Abbott's plan to cut parts of Tasmania's forests from World Heritage listing has environmentalists up in arms.
Prime Minister Tony Abbott has launched another salvo at environmentalists, declaring that Australia has enough national parks and more forests should be open to loggers.
Logging of forests has for decades been a political battleground, heated again by proposals in Queensland to allow timber companies greater access to state parks and by the Tasmanian election on March 15.
Support from Abbott to allow more logging in national parks follows plans to cut parts of Tasmanian forest from World Heritage listing, and a series of other controversial moves ranging from the dumping of dredge spoil near the Great Barrier Reef to the axing of a swathe of climate change and renewable energy programmes.
His advocacy of increased logging came in a speech to the Forest Products Association, in which he said he would create no new parks and would set up a forest advisory council to back the timber industry.

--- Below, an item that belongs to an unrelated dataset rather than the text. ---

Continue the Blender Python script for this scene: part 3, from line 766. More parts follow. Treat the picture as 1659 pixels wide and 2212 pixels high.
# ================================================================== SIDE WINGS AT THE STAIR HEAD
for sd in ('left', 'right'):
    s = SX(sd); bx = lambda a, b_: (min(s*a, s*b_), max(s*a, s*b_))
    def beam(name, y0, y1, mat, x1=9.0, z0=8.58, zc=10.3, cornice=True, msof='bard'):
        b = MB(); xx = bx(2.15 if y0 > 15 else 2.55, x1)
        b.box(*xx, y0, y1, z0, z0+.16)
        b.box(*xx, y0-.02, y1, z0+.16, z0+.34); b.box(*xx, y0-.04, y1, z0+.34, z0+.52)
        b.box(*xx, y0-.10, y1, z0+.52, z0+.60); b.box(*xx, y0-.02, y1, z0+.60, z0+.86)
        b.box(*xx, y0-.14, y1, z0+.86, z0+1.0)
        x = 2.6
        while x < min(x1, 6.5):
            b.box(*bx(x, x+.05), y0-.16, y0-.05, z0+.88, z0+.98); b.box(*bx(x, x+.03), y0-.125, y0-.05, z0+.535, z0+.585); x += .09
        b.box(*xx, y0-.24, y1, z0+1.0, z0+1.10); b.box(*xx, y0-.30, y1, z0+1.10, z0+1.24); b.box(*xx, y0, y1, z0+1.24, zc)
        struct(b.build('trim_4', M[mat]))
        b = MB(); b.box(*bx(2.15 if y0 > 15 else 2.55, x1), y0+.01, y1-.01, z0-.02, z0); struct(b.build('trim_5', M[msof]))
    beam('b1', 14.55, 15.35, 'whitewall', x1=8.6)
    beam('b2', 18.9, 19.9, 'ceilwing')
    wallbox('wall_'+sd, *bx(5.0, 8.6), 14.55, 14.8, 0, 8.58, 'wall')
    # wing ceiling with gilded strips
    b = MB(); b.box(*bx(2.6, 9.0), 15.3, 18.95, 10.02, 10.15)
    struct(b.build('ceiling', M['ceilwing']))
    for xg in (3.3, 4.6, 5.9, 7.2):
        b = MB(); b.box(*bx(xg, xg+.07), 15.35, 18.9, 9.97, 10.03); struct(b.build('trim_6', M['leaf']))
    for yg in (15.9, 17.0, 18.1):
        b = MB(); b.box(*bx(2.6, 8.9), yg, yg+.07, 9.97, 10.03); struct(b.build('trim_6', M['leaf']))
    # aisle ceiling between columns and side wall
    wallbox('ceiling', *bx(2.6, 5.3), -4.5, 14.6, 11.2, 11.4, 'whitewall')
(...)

"We have quite enough national parks," Abbott said. "We have quite enough locked-up forests already ... we don't support, as a Government and as a Coalition, further lockouts of our forests."
Abbott's immediate agenda included the removal of 74,000ha from the 170,000ha Wilderness World Heritage area established in Tasmania under a peace deal between warring loggers and environmentalists.
The timber industry says the deal has locked it out of many of its best stands of timber, and Abbott said the area the Government wanted to remove from World Heritage listing was not pristine and had been degraded by earlier logging. Even with the 74,000ha returned to logging, half of Tasmania would remain protected forever.
"When I look out at an audience such as this ... I don't see people who are environmental bandits," Abbott told the association.
"I see people who are the ultimate conservationists.
"We will never build a strong economy by trashing our environment, but we will never help our environment by trashing the economy either.
"You understand - what, I regret to say, not everyone does - that it is possible to combine respect for the environment and respect for nature with healthy private business.
"You are an industry which has been officially frowned upon for too long."
Greens leader Christine Milne said Abbott was mounting a huge assault on the environment and that Abbott's clear message to the world was that Australia does not value its world heritage areas or its national parks.
"What he'll actually do is destroy the forest industry, not to mention Tasmania's clean, green and clever brand which is our main asset and that comes from our World Heritage area," she said.
Tasmanian Deputy Premier Bryan Green told the ABC that Abbott's stance was a step backwards for the timber industry, and a return to the logging war between activists and timber workers.
But Tasmania's high jobless rate has dulled fervour for anti-logging activism, with a recent ReachTEL poll for the Hobart Mercury showing most voters would back parties supporting a controversial pulp mill project.